Ozark, una síntesis de series de TV colosales sobre las que se levanta un monumento a la amoralidad

Si ustedes salen de Chicago hacia el sur, llegarán, tras unas ocho horas de coche, al pintoresco valle de Ozark, con su lago y sus chiringuitos turísticos, cerca del parque natural Mark Twain, pero ya en Misuri, en el profundo sur USA. Allí vivió una temporada Bill Dubuque, que trabajó por la zona y mucho se le debió de quedar grabado del choque entre foráneos e indígenas como para crear ahora una serie televisiva que pastichea y collagea (perdónenme) lo mejor de enormidades como True Detective (1ª temporada solo), Fargo, Breaking Bad o, apúrenme un poco y lo digo, Los Soprano. No es mal negocio: si ellas triunfaron, ¿por qué no habría de hacerlo una mezcla que tomase una porción de esta, una pizca de aquella, dos situaciones de esa y unos personajes que parecen salidos de esotra? Además, ¿por qué no le damos un tono de prestigio literario, ya que andamos por tierras sureñas, recurriendo a los tarados y psicópatas de Faulkner? Listo, a correr: Ozark.

Nombro a los personajes por sus actores: Jason Bateman es un aseado y mediano asesor financiero con una extraordinaria habilidad para lavar dinero negro. Tanto que lo contrata Esai Morales, ejecutivo de una multinacional de narcos. Pero el FBI se infiltra en el negocio, Morales deshace la bolera a tiro limpio y nuestro Bateman se libra de las sospechas de haber colaborado con los federales mudándose a Ozark con su esposa Laura Linney (casi oscarizada, con puñados de premios a cuestas) y sus hijos (la parejita de adolescente protestona y chaval rarito) a redimirse ante los cartelistas requetelavándoles más pasta. El profundo Sur, ya digo: un Harris Yulin que circula en pelota media serie; la familia Langmore (muy lentos de mente salvo la lístísima chica); los estremecedores Snell (que dejarán para siempre al espectador abominando de la limonada); el predicador acuático Michael Mosley, pastoreando desde un yate a su grey y pasivo narcotraficante; un sheriff que es la encarnación de la lenidad; Jason Butler Harner, agente del FBI y manipulador de homosexuales? Por aquí, unos animales destripados y pasto de buitres; por allá, cutrerío de barras de estriptis; por acullá, amantes que caen desde un rascacielos o electrocutados equivocados.

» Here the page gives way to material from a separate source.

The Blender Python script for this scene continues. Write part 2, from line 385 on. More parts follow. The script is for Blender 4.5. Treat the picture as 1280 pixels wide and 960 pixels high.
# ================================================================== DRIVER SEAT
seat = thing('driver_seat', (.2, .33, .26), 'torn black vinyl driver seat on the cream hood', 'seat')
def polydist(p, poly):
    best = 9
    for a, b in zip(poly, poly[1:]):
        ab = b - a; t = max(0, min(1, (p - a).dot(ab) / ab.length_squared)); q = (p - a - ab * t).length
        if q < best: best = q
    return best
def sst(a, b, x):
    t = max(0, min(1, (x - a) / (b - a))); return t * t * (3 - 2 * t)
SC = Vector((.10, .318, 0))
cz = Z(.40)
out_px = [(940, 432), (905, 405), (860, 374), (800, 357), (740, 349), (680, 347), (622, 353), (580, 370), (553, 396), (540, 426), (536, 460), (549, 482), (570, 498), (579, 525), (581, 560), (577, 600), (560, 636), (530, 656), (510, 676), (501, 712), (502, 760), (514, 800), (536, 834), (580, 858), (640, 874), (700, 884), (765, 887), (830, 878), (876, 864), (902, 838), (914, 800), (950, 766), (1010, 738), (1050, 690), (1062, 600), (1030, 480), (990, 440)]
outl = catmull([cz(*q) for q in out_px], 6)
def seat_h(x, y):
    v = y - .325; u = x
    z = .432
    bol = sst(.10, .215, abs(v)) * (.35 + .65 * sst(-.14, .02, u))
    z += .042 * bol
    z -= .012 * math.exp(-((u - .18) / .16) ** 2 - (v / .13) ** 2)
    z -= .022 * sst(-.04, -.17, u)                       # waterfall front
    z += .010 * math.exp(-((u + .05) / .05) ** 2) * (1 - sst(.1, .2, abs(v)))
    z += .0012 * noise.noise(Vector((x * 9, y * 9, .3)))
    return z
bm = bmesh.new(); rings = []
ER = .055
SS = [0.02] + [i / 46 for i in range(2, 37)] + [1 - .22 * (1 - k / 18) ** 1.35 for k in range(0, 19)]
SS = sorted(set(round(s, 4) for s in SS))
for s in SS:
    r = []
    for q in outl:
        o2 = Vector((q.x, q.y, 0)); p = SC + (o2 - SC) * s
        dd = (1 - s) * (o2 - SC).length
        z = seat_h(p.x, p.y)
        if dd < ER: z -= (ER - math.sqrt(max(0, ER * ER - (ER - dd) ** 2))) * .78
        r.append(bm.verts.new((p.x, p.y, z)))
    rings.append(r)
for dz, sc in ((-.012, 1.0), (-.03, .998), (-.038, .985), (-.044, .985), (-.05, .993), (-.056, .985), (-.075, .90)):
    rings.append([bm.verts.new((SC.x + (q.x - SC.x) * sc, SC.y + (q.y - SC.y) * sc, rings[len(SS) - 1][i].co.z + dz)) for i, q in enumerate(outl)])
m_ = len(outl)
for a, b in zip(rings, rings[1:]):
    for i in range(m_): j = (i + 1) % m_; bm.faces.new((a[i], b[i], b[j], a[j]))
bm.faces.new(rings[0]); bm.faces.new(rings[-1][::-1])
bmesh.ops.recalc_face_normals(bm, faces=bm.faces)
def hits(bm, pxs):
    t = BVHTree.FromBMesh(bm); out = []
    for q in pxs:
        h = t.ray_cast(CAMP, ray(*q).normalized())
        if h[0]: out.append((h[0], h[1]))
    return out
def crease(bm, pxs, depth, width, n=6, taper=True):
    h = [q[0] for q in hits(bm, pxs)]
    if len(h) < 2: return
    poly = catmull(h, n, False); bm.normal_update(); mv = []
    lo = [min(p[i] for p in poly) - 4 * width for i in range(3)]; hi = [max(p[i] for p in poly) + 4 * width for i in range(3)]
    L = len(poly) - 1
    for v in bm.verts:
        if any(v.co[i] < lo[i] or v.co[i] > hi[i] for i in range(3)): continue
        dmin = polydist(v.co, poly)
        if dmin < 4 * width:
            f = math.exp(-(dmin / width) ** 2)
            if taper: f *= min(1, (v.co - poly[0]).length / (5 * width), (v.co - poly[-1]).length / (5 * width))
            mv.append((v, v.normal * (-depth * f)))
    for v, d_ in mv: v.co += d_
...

Por todas partes, un paisaje magnífico que alberga mierda a paladas. Omnipresente, nuestro Bateman. Parece haber leído y asimilado a conciencia las obras completas de todos los estoicos. Pueden estar tras sus pasos ?a cada momento, en sesiones de mañana, tarde y noche? para matarlo o chantajearlo o agobiarlo bien los narcos, bien los clanes ozarkeños, bien los chicos de la ley, bien su entorno, bien? pues aun así el hombre compone siempre, siempre, el mismo gesto, una máscara impasible que ha comprendido que la vida es así, que aquí estafo, allí miento, allá huyo, en todas partes engaño: un monumento a la amoralidad como único modo de sobrevivir. Naturalmente, lo hace todo por su familia: aunque su mujer le haya puesto potentes cuernos (de hecho, mira sin emoción pero con rigor los vídeos porno que un detective grabó a su santa) y sus hijos sean ajusticiables por su tontería inconsciente.

De modo que pueden ustedes pasarse diez horas de perplejidad, intriga, sadismo ritual, mafia, sexo, tiros e incendios y hasta bromas que pasan a limpio lo mucho sucio de las series de crímenes que cité arriba. Háganlo en lugar de perder el tiempo con esos episoditos de Room 104 que tanto gustan a los friquis adanistas y que recrean con nula gracia y técnica horrorosa manidas movidas del cine B y del cine Z. Tienen un pasar las dos primeras entregas: por el miedito que da una, por el salto narrativo de la segunda. Del resto, me fue quitando la misma serie.